Yıllar önce Haşmet Babaoğlu köşesinde Ray Charles filmiyle ilgili yazmıştı. “Ray Charles Türk olsa Ray Charles olamazdı.” demişti. Hatırladığım kadarıyla “Filmde küçük yaşta gözleri işlevini kaybetmeye başladığı zamanda bir gün mutfakta kendine sandviç hazırlıyor Ray Charles. Annesi de mutfakta oturuyor. Küçük Ray elini kesiyor. Annesi irkiliyor, gözleri yaşarıyor ama kalkmıyor yerinden. Ray elini de kendi sarıyor, sandviçini de kendi hazırlıyor. Kendi kendine yetmeyi öğreniyor, sonunda da Ray Charles oluyor zaten. Türkiyede olsaydı ise annesi hemen koşar “Oğlum sen dur napıyorsun, otur ben sana hazırlarım.” deyip bıçağı elinden alır, bir ömür de ihtiyacı olan her şeyi karşılar, kendine bağımlı birini oluştururdu.” gibi bir çıkarıma varmıştı ki kesinlikle katıldığım…

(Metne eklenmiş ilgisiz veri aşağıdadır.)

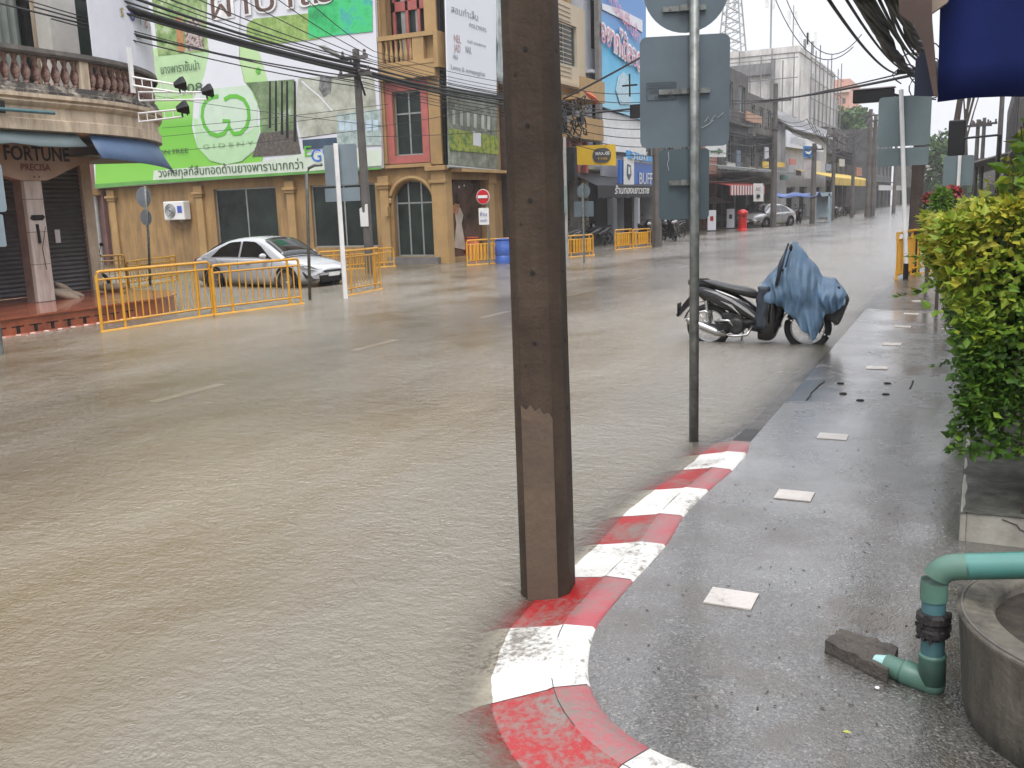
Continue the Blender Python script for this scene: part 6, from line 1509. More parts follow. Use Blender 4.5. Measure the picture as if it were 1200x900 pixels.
barrier('yellow barrier just left of the brown concrete pole', g(548, 311), g(601, 307), .80, br=.042)
barrier('yellow barrier just right of the brown concrete pole', g(663, 302), g(695, 299), .75, br=.042)
barrier('far yellow barrier under the blue sign, left half', g(721, 293), g(741, 291), .78, br=.042)
barrier('far yellow barrier under the blue sign, right half', g(742, 291), g(762, 289), .75, br=.042)
# barrels behind the barrier
for k, (x, y, c_, lab) in enumerate([(590, 308, (.05, .12, .42), 'blue plastic barrel behind the barrier left of the brown pole'), (553, 304, (.5, .1, .05), 'orange red plastic bin at the corner of the shop window')]):
    p = G(x, y); t = thing('barrel', lab, 'barrel', (p.x, p.y, -.1)); q = MB(); q.lathe((p.x, p.y, -.1), [(.26, 0), (.29, .1), (.3, .3), (.28, .34), (.3, .38), (.3, .62), (.28, .66), (.27, .8), (.2, .84)], 18); q.build('body', M('barrel plastic %d' % k, c_, .4), t, smooth=True)
    q = MB(); q.lathe((p.x, p.y, .74), [(.27, 0), (.27, .03), (.1, .045)], 18); q.build('lid', M('barrel plastic %d' % k, c_, .4), t)
# right pavement barrier, seen end on
# -------- cars
m_glassc = M('tinted car glass', (.012, .014, .015), .04, .2, spec=1.0); m_rim = M('alloy rim', (.35, .35, .36), .3, .1, metal=.8); m_lamp = M('headlight lens', (.55, .56, .58), .08, .1, coat=1)
def car(name, label, loc, rz, paint, sc=1.0, cat='car'):
    t = thing(name, label, cat, loc, rz); t.scale = (sc, sc, sc)
    # side profile stations: x, sill z, shoulder z, centre top z, half width, tumble
    st = [(-2.28, .42, .72, .86, .62), (-2.22, .30, .84, .98, .74), (-2.0, .22, .92, 1.04, .84), (-1.6, .20, .94, 1.05, .87), (-1.2, .20, .93, 1.02, .885), (-.4, .18, .91, .98, .89), (.4, .18, .90, .96, .89), (.95, .18, .88, .95, .885), (1.3, .19, .84, .93, .875), (1.7, .20, .78, .87, .85), (2.02, .22, .70, .79, .78), (2.2, .26, .62, .70, .66), (2.28, .34, .54, .60, .52)]
    rows = []
    for (x, zb, zs, zt_, hw) in st:
        half = [(hw*.80, zb), (hw*.96, zb+.05), (hw, zb+.22), (hw*1.0, (zb+zs)/2), (hw*.97, zs-.03), (hw*.90, zs+.01), (hw*.62, zt_-.015), (hw*.3, zt_), (0, zt_+.005)]
        rows.append([Vector((x, -y, z)) for y, z in half]+[Vector((x, y, z)) for y, z in half[-2::-1]])
    q = MB(); q.grid(rows); q.add(rows[0], [tuple(range(len(rows[0])))]); q.add(rows[-1], [tuple(range(len(rows[0])))])
    body = q.build('body', paint, t, world=False, smooth='all', sub=1)
    # greenhouse
    G_ = [(-1.85, .99, .99, .72), (-1.45, .96, 1.22, .68), (-1.1, .94, 1.37, .635), (-.7, .93, 1.445, .61), (-.2, .92, 1.475, .60), (.2, .91, 1.46, .605), (.5, .90, 1.38, .63), (.85, .90, 1.17, .68), (1.22, .90, .93, .73)]
    def gh(x, s_, zf):  # point on the greenhouse side, zf 0 = belt, 1 = roof edge
        for a_, b_ in zip(G_, G_[1:]):
            if a_[0] <= x <= b_[0]:
                f = (x-a_[0])/(b_[0]-a_[0]); zb_, zt2, w2 = [a_[i]*(1-f)+b_[i]*f for i in (1, 2, 3)]; wb_2 = .83; return Vector((x, s_*(wb_2+(w2-wb_2)*zf*min(1, (zt2-zb_)/.3)), zb_-.06+(zt2-zb_+.03)*zf))
    rows = []
    for (x, zb, zt_, w2) in G_:
        half = [gh(x, 1, 0), gh(x, 1, .5), gh(x, 1, .93)]; e_ = half[-1]
        full = [Vector((p.x, -p.y, p.z)) for p in half]+[Vector((x, -e_.y*.8, zt_+.01)), Vector((x, 0, zt_+.03)), Vector((x, e_.y*.8, zt_+.01))]+[p for p in half[::-1]]
        rows.append(full)
    q = MB(); q.grid(rows); q.build('roof', paint, t, world=False, smooth='all', sub=1)
    for s_ in (-1, 1):
        for (poly) in ([(-1.42, .20), (-1.15, .70), (-.80, .88), (-.38, .88), (-.38, .16)], [(-.30, .16), (-.30, .88), (.12, .86), (.40, .72), (.88, .20)]):
            q = MB(); pts = []
            for i, (x, f) in enumerate(poly):
                x2, f2 = poly[(i+1) % len(poly)]
                for k in range(4): pts.append(gh(x+(x2-x)*k/4, s_, f+(f2-f)*k/4)+Vector((0, s_*.012, .0)))
            q.prism(pts, (0, s_*.006, 0)); q.build('side_window', m_glassc, t, world=False)
    def glass_strip(xs, name):
        q = MB(); rows = []
        for x in xs:
            f = None
            for a_, b_ in zip(G_, G_[1:]):
                if a_[0] <= x <= b_[0]: f = (x-a_[0])/(b_[0]-a_[0]); zt2 = a_[2]*(1-f)+b_[2]*f; w2 = a_[3]*(1-f)+b_[3]*f
            n_ = Vector((.5 if x > 0 else -.5, 0, .86)).normalized()*.022
            rows.append([Vector((x, y*w2*.93, zt2+.03-.05*abs(y)**3))+n_ for y in (-1, -.8, -.4, 0, .4, .8, 1)])
        q.grid(rows); q.build(name, m_glassc, t, world=False, smooth='all', solid=.006)
    glass_strip((.42, .6, .8, 1.0, 1.2), 'windshield'); glass_strip((-1.78, -1.5, -1.3, -1.12), 'rear_window')
    for (x, s_) in ((1.38, -1), (-1.32, -1), (1.38, 1), (-1.32, 1)):
        w_ = thing('wheel', None, None, (x, s_*.78, .32)); w_.parent = t
        q = MB(); q.lathe((0, 0, 0), [(.22, -.10), (.30, -.105), (.325, -.06), (.325, .06), (.30, .105), (.22, .10)], 28, 'Y'); q.build('tyre', m_tyre, w_, world=False, smooth=True)
        q = MB(); q.lathe((0, s_*.095, 0), [(.215, -.02), (.215, .012), (.19, .012), (.19, -.01)], 24, 'Y')
        for k in range(7): a_ = 2*math.pi*k/7; q.tube([(.04*math.cos(a_), s_*.107, .04*math.sin(a_)), (.2*math.cos(a_), s_*.100, .2*math.sin(a_))], .022, 5)
        q.lathe((0, s_*.10, 0), [(.06, -.012), (.06, .016)], 12, 'Y'); q.build('rim', m_rim, w_, world=False)
        q = MB(); q.tube([(x+.375*math.cos(R(a_)), s_*.882, .32+.375*math.sin(R(a_))) for a_ in range(-25, 206, 12)], .035, 6); q.lathe((x, s_*.80, .32), [(.37, -.03), (.37, .088)], 26, 'Y'); q.build('wheel_arch', m_black, t, world=False)
    for s_ in (-1, 1):
        q = MB(); q.prism([(2.235, s_*.40, .60), (2.1, s_*.74, .70), (1.82, s_*.845, .78), (1.86, s_*.85, .70), (2.12, s_*.76, .60), (2.24, s_*.44, .53)], (.035, s_*.015, .012)); q.build('headlight', m_lamp, t, world=False, bevel=.008)
        q = MB(); q.prism([(-2.27, s_*.42, .80), (-2.16, s_*.76, .88), (-1.95, s_*.868, .92), (-1.95, s_*.87, .80), (-2.16, s_*.78, .74), (-2.27, s_*.46, .70)], (-.03, s_*.01, .0)); q.build('taillight', m_redlens, t, world=False)
        q = MB(); q.ell((.72, s_*1.0, .98), (.07, .12, .075), 12, 8); q.build('mirror', paint, t, world=False, smooth='all')
        q = MB(); q.bb((-.05, s_*.885, .80), (.14, s_*.915, .83)); q.bb((-1.0, s_*.885, .81), (-.82, s_*.915, .84)); q.build('door_handle', paint, t, world=False)
        q = MB(); q.tube([(x, s_*(.892-.004), z) for x, z in ((.78, .25), (.86, .5), (.92, .86))], .006, 4); q.tube([(x, s_*.889, z) for x, z in ((-.34, .24), (-.34, .88))], .006, 4); q.tube([(x, s_*.885, z) for x, z in ((-1.1, .3), (-1.2, .55), (-1.02, .66), (-1.18, .9))], .006, 4); q.build('door_seam', m_dark, t, world=False)
        q = MB(); q.prism([(2.18, s_*.50, .44), (2.0, s_*.78, .46), (1.9, s_*.82, .56), (1.98, s_*.80, .40), (2.1, s_*.7, .30), (2.2, s_*.5, .34)], (.05, s_*.02, 0)); q.build('fog_lamp_recess', m_black, t, world=False)
    q = MB(); q.prism([(2.24, -.40, .565), (2.24, .40, .565), (2.25, .38, .52), (2.25, -.38, .52)], (.05, 0, 0)); q.prism([(2.2, -.56, .44), (2.2, .56, .44), (2.2, .5, .26), (2.2, -.5, .26)], (.085, 0, 0)); q.build('grille', m_black, t, world=False)
    q = MB(); q.bb((2.29, -.22, .40), (2.305, .22, .50)); q.build('number_plate', m_white, t, world=False)
    return t
m_cwhite = M('white car paint', (.46, .47, .49), .22, .02, coat=1.0); m_csilver = M('silver car paint', (.34, .34, .34), .3, .04, metal=.4, coat=1.0)
car('white_car', 'pale silver white sedan standing in the flood water behind the yellow barriers', (-16.5, 19.1, -.125), R(-3), m_cwhite, .92)
car('silver_car', 'silver sedan parked at the far kerb beside the dark utility pole', (-12.2, 60.5, -.05), R(-112), m_csilver, .98)
car('dark_car', 'dark blue grey car mostly hidden behind the silver sedan and the pole', (-14.0, 66.0, -.05), R(-85), M('dark blue car paint', (.03, .045, .07), .3, coat=1), .98)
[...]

Bu hikayedeki gibi çocuğumuza iyilik yaptığımızı sandığımız ama uzun vadede zararına olan o kadar çok şey var ki… İşte bunların tam olarak ne olduğunu bilemiyor olmak beni çok korkutuyor. Geçtim şahane şeyler yapmayı, uzun vadede kızıma zarar verecek bir davranışta bulunmayayım, çocuğundan başka bir şeyi olmayıp da sıkı sıkı yapışıp boğan, her lafı, her işi çocuğu olan, “istediğim gibi ol” annelerinden olmayayım bana yeter.
Bizden öncede bizim gibiler vardı, diğerleri gibiler de…Bizden sonrada bizim gibiler olacak diğerlerinden de…
Sanırım, en önemlisi anne-baba eş-dost her kimlerse … o kalabalığın söylediklerine kulak vererek ama içimizdeki sesi dinleyerek yola devam etmek.